The Elder Scrolls V: Skyrim Preview

Written by wewer Meer

April 18, 2011 | 14:58

Tags: #preview #skyrim #the-elder-scrolls #the-elder-scrolls-v-skyr

Companies: #bethesda #bethesda-softworks

The Elder Scrolls V: Skyrim

Publisher: Bethesda Softworks
Platform: Playstation 3, Xbox 360, PC
UK Price (as reviewed): £27.99 Incl. VAT
US Price (as reviewed): $57.99 Excl. Tax

When your first talking point after seeing a new videogame is its menu system, you've either seen something incredibly dull or something so impressive that even its potentially dullest element is exciting. The latest in Bethesda's long-running role-playing game series is very much the latter.

Dear Lord, you should see its menus. They're beautiful. When you're talking about a game that also includes dragon-slaying, a freeform world in which you can manually climb to the top of the highest mountain in sight, a graphics engine that will drop even the steeliest jaw and a brand new combat system that sees you dual-wielding weapons and magic in impossibly expansive combinations, choosing to start off by banging on about the interface is really saying something.

Bethesda's RPGs (most recently Oblivion and Fallout 3) have many recommendable features, but their inventories and stat screens are not among them. With Skyrim, out go the cramped, text-filled boxes and in come the Apple-slick fonts. They crisply float directly on to the screen, organised into elegantly tiered menus, which are accompanied by full 3D renderings of whatever weapon, armour or other object they're referencing. The detail on the latter is such that solving one quest's puzzle involves physically peering at the inscriptions on a mystic key in your inventory. But that's not the half of it.

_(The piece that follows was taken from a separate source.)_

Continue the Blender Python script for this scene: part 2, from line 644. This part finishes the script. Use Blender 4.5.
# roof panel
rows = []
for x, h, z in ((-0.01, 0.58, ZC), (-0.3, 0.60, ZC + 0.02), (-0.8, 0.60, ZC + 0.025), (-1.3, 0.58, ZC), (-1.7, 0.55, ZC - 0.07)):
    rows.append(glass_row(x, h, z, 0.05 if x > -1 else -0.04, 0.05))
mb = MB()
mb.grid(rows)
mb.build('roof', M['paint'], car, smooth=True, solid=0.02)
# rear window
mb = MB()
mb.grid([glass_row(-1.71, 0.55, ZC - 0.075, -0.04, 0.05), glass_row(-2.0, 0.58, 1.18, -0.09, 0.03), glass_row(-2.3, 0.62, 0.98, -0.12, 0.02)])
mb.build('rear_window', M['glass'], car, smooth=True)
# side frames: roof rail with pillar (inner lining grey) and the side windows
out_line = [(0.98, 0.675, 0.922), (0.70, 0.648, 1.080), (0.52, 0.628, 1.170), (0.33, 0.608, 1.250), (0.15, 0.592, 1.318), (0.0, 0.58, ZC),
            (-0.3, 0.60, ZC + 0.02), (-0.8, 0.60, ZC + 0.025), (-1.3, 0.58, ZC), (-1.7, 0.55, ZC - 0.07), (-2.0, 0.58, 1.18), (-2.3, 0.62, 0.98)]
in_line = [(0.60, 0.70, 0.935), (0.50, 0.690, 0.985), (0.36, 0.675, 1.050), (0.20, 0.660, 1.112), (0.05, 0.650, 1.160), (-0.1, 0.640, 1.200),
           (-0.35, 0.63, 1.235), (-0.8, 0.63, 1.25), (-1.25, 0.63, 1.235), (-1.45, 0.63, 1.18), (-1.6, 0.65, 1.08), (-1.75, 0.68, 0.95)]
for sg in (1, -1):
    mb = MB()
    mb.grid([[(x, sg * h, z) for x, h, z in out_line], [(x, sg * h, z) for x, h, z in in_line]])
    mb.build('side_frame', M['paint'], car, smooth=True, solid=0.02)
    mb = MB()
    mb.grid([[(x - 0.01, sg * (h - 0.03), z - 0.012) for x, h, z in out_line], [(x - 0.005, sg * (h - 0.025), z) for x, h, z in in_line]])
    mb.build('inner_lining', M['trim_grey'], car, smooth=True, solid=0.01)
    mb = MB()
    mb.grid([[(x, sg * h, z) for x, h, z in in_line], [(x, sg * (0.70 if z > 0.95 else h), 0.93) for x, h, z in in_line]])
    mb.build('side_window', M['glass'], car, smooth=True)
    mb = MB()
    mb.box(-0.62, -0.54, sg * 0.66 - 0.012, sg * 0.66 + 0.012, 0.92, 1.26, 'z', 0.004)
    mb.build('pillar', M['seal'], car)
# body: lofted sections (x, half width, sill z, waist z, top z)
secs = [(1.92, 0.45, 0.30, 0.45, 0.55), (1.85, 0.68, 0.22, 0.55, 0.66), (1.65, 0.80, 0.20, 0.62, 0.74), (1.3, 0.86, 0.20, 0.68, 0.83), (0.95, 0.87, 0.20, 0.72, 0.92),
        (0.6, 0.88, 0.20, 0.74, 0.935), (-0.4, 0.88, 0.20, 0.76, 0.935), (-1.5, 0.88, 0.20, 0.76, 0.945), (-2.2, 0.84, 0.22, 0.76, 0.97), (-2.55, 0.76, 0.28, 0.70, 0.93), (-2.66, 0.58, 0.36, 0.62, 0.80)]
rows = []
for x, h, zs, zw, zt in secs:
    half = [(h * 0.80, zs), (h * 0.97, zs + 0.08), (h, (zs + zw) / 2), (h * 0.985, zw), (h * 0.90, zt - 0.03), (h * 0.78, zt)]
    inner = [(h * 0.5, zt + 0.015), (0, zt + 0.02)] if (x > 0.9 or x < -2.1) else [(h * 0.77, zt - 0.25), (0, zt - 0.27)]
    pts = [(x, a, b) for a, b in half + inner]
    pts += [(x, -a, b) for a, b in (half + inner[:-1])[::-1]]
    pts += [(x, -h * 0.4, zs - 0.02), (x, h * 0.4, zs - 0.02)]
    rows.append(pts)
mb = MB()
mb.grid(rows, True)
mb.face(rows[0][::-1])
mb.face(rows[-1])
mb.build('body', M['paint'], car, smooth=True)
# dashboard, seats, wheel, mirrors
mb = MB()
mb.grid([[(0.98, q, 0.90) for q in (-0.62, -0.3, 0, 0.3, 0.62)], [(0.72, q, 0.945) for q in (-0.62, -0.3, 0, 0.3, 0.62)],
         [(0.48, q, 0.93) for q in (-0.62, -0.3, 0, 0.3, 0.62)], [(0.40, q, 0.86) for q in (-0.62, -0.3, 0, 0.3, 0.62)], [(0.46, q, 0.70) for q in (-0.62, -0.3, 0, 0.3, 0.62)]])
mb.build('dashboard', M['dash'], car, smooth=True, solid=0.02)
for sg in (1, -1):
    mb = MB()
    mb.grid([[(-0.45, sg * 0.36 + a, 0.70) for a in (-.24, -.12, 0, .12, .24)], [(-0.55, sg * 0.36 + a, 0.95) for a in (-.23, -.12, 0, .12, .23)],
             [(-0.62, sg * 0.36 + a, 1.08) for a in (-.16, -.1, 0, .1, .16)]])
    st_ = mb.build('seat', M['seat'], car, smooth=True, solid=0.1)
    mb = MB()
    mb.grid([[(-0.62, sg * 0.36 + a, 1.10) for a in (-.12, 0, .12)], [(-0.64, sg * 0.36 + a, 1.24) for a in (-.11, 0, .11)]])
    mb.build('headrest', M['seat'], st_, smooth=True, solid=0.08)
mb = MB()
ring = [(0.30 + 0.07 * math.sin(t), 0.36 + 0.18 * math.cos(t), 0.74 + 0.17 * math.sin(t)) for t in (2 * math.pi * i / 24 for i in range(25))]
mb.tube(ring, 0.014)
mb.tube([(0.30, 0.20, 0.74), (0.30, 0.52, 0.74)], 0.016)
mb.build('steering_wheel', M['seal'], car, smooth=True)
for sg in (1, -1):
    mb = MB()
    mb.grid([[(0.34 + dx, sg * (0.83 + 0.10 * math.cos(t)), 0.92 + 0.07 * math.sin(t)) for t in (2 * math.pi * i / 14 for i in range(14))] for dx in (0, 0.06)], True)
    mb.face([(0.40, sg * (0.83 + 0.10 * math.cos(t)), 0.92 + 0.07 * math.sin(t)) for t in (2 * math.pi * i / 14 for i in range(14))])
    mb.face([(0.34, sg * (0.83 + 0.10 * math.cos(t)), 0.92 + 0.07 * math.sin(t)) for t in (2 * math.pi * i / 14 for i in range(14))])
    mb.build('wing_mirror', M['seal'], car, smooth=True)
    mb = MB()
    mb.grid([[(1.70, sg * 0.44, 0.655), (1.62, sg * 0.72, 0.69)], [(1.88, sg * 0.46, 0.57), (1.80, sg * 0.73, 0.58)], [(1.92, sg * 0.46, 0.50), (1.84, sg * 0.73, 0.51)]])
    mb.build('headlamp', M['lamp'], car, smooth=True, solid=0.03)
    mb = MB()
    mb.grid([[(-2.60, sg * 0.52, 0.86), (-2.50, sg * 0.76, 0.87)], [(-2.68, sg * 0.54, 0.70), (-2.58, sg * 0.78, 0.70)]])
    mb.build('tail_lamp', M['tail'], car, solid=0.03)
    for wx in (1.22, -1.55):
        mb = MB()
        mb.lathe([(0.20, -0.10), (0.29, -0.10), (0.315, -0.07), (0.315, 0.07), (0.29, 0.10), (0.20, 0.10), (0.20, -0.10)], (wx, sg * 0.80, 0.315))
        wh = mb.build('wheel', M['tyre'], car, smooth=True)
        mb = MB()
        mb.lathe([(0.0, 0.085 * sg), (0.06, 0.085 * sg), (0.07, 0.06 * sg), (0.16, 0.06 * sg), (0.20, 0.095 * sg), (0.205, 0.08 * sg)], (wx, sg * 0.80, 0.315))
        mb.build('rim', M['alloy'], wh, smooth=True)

The Elder Scrolls V: Skyrim Trailer

Character abilities (divided into 18 evolving skills affected by a streamlined core of three attributes of Health, Magicka and Stamina) are no longer chosen by scrolling through long lists of words and numbers, but by navigating a vast, illuminated star field. As you unlock new skills, the stars light up, forming slowly into this world's equivalent of Orion's Belt, the Plough et al. It's amazing to behold - elaborate yet obvious, ludicrously showy yet also non-fussy. The metaphor is that your character looks upwards to the gods to find inspiration and strength; their destiny is quite literally written in the stars.

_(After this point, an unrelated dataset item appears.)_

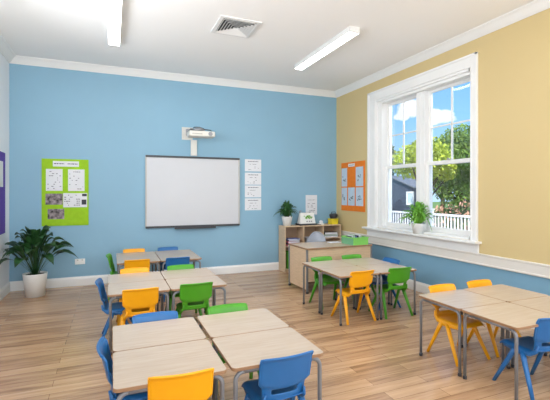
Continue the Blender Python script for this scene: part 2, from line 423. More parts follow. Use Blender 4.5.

This is an RPG so determined to be the best on show that it's found a way to fold the genre's traditional statistic-splurge into the game itself, and presents it in a way that's (almost) as exciting as knocking dragons out of the sky with exploding fireballs.

DNP 3PM *** The Elder Scrolls V: Skyrim Preview The Elder Scrolls V: Skyrim Preview
Riverwood was one of the small towns we saw in Skyrim

To describe the world outside those menus, the icy land of Skyrim itself, is a peculiarly daunting task, even after exposure to it. On the one hand, it's Bethesda doing the Bethesda thing all over again - a large, sandbox fantasy world, packed with beasts and towns, combat and questing, trade and talking. On the other hand, it makes Oblivion and Fallout 3/New Vegas immediately look about 50 years old by comparison.

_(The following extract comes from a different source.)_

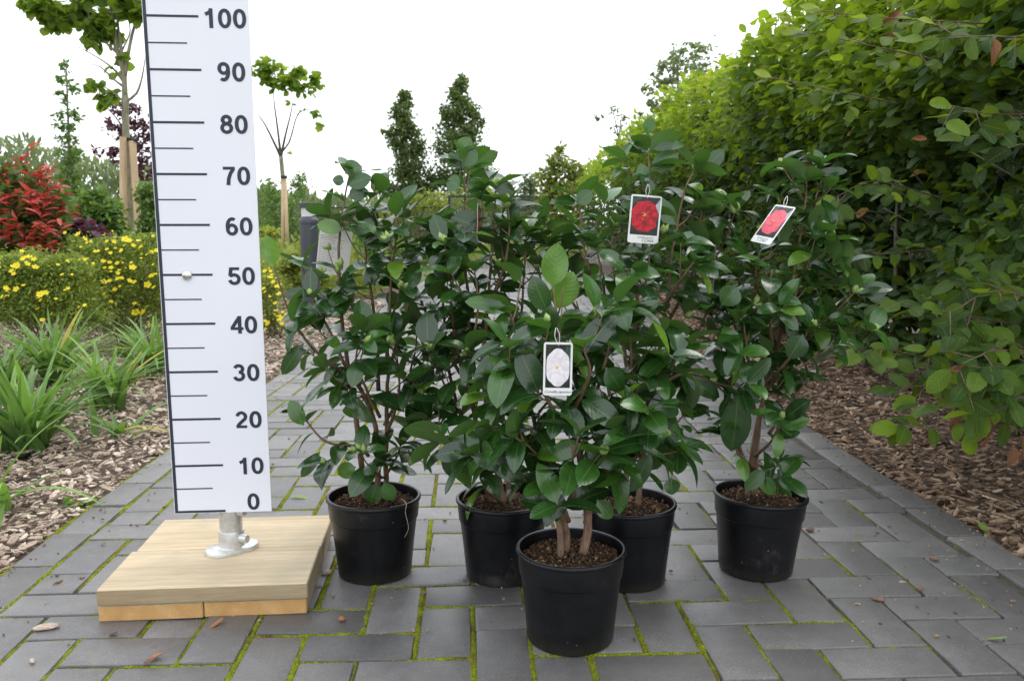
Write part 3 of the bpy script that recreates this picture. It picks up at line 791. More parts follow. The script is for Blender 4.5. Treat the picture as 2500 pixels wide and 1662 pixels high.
def stand():
    root = empty('measuring_stand', (-0.6, 1.8, 0.0))
    tag(root, 'white measuring board with dark blue numbers from 0 to 100 on a pale timber base', 'measuring stand')
    ang = 0.088
    ca, sa = math.cos(ang), math.sin(ang)
    # planks: FL corner of the block
    fl = np.array([-0.803, 1.592, 0])
    ux = np.array([ca, sa, 0]); uy = np.array([-sa, ca, 0])
    wdt, dep, th = 0.398, 0.405, 0.033
    def plank(cx, cy, z, sx, sy, sz, mats, nm='plank', rz=ang):
        c = fl + ux * cx + uy * cy + np.array([0, 0, z])
        e = empty('tmp')
        bpy.data.objects.remove(e)
        mb = MB(); mb.box((0, 0, 0), (sx, sy, sz), 0, bev=0.0022)
        V = np.array(mb.v); g = rng(int(cx * 1000 + cy * 77 + z * 999) % 9999)
        me_mi = []
        o = mesh_obj(nm, V, mb.f, None, None, False, mats=mats, mi=[0] * len(mb.f))
        for p in o.data.polygons:
            nn = p.normal
            p.material_index = 0 if abs(nn.z) > 0.6 else (1 if abs(nn.y) > 0.6 else 2)
        o.location = c; o.rotation_euler = (0, 0, rz)
        o.parent = root
        o.matrix_parent_inverse = (Matrix.Translation(root.location)).inverted()
        return o
    up = [M['plank_x'], M['plank_front'], M['plank_y']]
    lo = [M['plank_y'], M['plank_end'], M['plank_y']]
    zt = th + 0.0012 + th / 2
    plank(wdt / 2 + 0.001, 0.0995, zt, wdt + 0.004, 0.199, th, up)
    plank(wdt / 2 + 0.006, 0.3035, zt - 0.0008, wdt - 0.002, 0.2015, th, up)
    plank(0.0985, dep / 2 + 0.001, th / 2 + 0.0003, 0.1975, dep - 0.004, th, lo)
    plank(0.298, dep / 2 + 0.003, th / 2 + 0.0003, 0.1985, dep - 0.004, th, lo)
    # panel
    z0 = 0.1622; D0 = 1.771; lean = 0.0247
    bl = P(402.5, 1183, 1.762)
    uz = unit(np.array([0.0, -lean, 1.0])); n = unit(np.cross(ux, uz))     # n: towards camera
    if n[1] > 0: n = -n
    org = bl
    Hh, Wb, th2 = 1.13, 0.2005, 0.003
    def q(a, b, d=0.0): return org + ux * a + uz * b + n * d
    V = [q(0, 0), q(Wb, 0), q(Wb, Hh), q(0, Hh), q(0, 0, -th2), q(Wb, 0, -th2), q(Wb, Hh, -th2), q(0, Hh, -th2)]
    F = [(0, 1, 2, 3), (5, 4, 7, 6), (4, 5, 1, 0), (1, 5, 6, 2), (3, 2, 6, 7), (4, 0, 3, 7)]
    pan = mesh_obj('panel', np.array(V), F, None, root, False, mats=[M['panel'], M['panel_edge']], mi=[0, 1, 1, 1, 1, 1])
    zero = z0 - org[2]   # height of the 0 line above the panel's lower edge
    mb = MB()
    def bar(a0, a1, b0, b1):
        mb.add([q(a0, b0, .0006), q(a1, b0, .0006), q(a1, b1, .0006), q(a0, b1, .0006)], [(0, 1, 2, 3)])
    bar(0.0012, 0.0075, 0.0012, Hh - 0.001)
    bar(0.00752, 0.105, 0.0012, 0.0062)
    zero = 0.0040
    for k in range(1, 23):
        h = zero + k * 0.05
        if h > Hh - 0.01: break
        if k % 2 == 0: bar(0.00752, 0.105, h - 0.0022, h + 0.0022)
        else: bar(0.00752, 0.081, h - 0.0013, h + 0.0013)
    mb.build('tick_marks', M['navy'], pan, smooth=False)
    for k in range(0, 12):
        h = zero + k * 0.1 - 0.003
        if k == 0: h = 0.0225
        if h > Hh - 0.02: break
        right = {0: 0.175, 1: 0.187}.get(k, 0.1875 if k < 10 else 0.194)
        numeral(str(k * 10), 0.0365, right + 0.003, q(0, h - 0.0182), ux, uz, n, 'numeral', pan)
    # round-headed bolt at the 50 mark
    c = q(0.0545, zero + 0.5 - 0.001, 0.0)
    mb = MB(); V = []; F = []
    nr, ns = 7, 24
    for i in range(nr + 1):
        a = i / nr * math.pi / 2
        for j in range(ns):
            t = 2 * math.pi * j / ns
            V.append(c + 0.0105 * math.cos(a) * (ux * math.cos(t) + uz * math.sin(t)) + n * (0.0008 + 0.0065 * math.sin(a)))
    for i in range(nr):
        for j in range(ns): F.append((i * ns + j, i * ns + (j + 1) % ns, (i + 1) * ns + (j + 1) % ns, (i + 1) * ns + j))
    mb.add(V, F); mb.build('bolt', M['chrome'], root)
    # pole, flange, set screws
    pc = q(0.108, 0, -th2 - 0.0255); pc = np.array([pc[0], pc[1], 0])
    top = 2 * th + 0.0015
    mb = MB(); mb.tube([pc + (0, 0, top + 0.002), pc + (0, 0, 0.55), pc + (0, -0.01, 1.2)], 0.0238, 32)
    mb.lathe(pc + np.array([0, 0, 0]), [(0.0238, top + 0.046), (0.0262, top + 0.046), (0.0268, top + 0.044), (0.0275, top + 0.012), (0.0315, top + 0.0095)], 40)
    pole = mb.build('pole', M['galv'], root); autosmooth(pole, 50)
    mb = MB()
    prof = [(1.0, 0.0), (1.0, 0.006), (0.975, 0.0088), (0.93, 0.0098), (0.5, 0.0105)]
    V = []; F = []; ns = 48; fa = 0.75
    for r, z in prof:
        for j in range(ns):
            t = 2 * math.pi * j / ns
            x, y = math.cos(t), math.sin(t)
            ex = 0.026 * r + (0.028 if True else 0); 
            px = (math.copysign(0.024, x) if abs(x) > 1e-9 else 0) * r + 0.034 * r * x
            py = 0.034 * r * y
            V.append(pc + np.array([px * math.cos(fa) - py * math.sin(fa), px * math.sin(fa) + py * math.cos(fa), top + z]))
    for k in range(len(prof) - 1):
        for j in range(ns): F.append((k * ns + j, k * ns + (j + 1) % ns, (k + 1) * ns + (j + 1) % ns, (k + 1) * ns + j))
    F.append(tuple((len(prof) - 1) * ns + j for j in range(ns)))
    mb.add(V, F); fl_ = mb.build('flange', M['galv'], root); autosmooth(fl_, 35)
    for hz, l in ((0.030, 0.019), (0.090, 0.016)):
        d = unit(np.array([0.92, -0.38, 0]))
        a = pc + np.array([0, 0, top + hz]) + d * 0.023
        mb = MB(); mb.tube([a, a + d * 0.008, a + d * l, a + d * (l + 0.001)], [0.0105, 0.0095, 0.0085, 0.003], 18)
        autosmooth(mb.build('set_screw', M['galv'], pole), 40)
stand()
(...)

Skyrim's in-game world may be a more or less similar size to Oblivion's, but the amount of detail changes everything, and not just because the surfeit of climbable mountains adds so much vertical scale. Screenshots don't do the game justice; they don't convey the motion and lighting that makes this cold world seem so vibrant, and they also suggest it's just a game about bashing monsters.

Here are just a few examples of Skyrim's scope. A town's economy can be disrupted by cruelly (or for quest reasons) trashing its lumber mill; in turn, the price of wooden equipment such as arrows will be affected. Monsters and animals are no longer mindless killers, but roam the world with their own agendas - witness the hulking, somehow-sad Giant that thunders slowly past you without a second glance, or the pack of wolves that work together to take down a poor mammoth.

Many of the quests are now semi-procedurally generated too, cobbling together on-the-fly vignettes - so a challenge to save a villager's child from a nearby dungeon will not be pre-written, but rather based on the game picking a local villager with a child and deciding in which dungeon the nipper will be trapped. To avoid dreary mechanical churn, the story is handwritten, but the key elements and characters are random.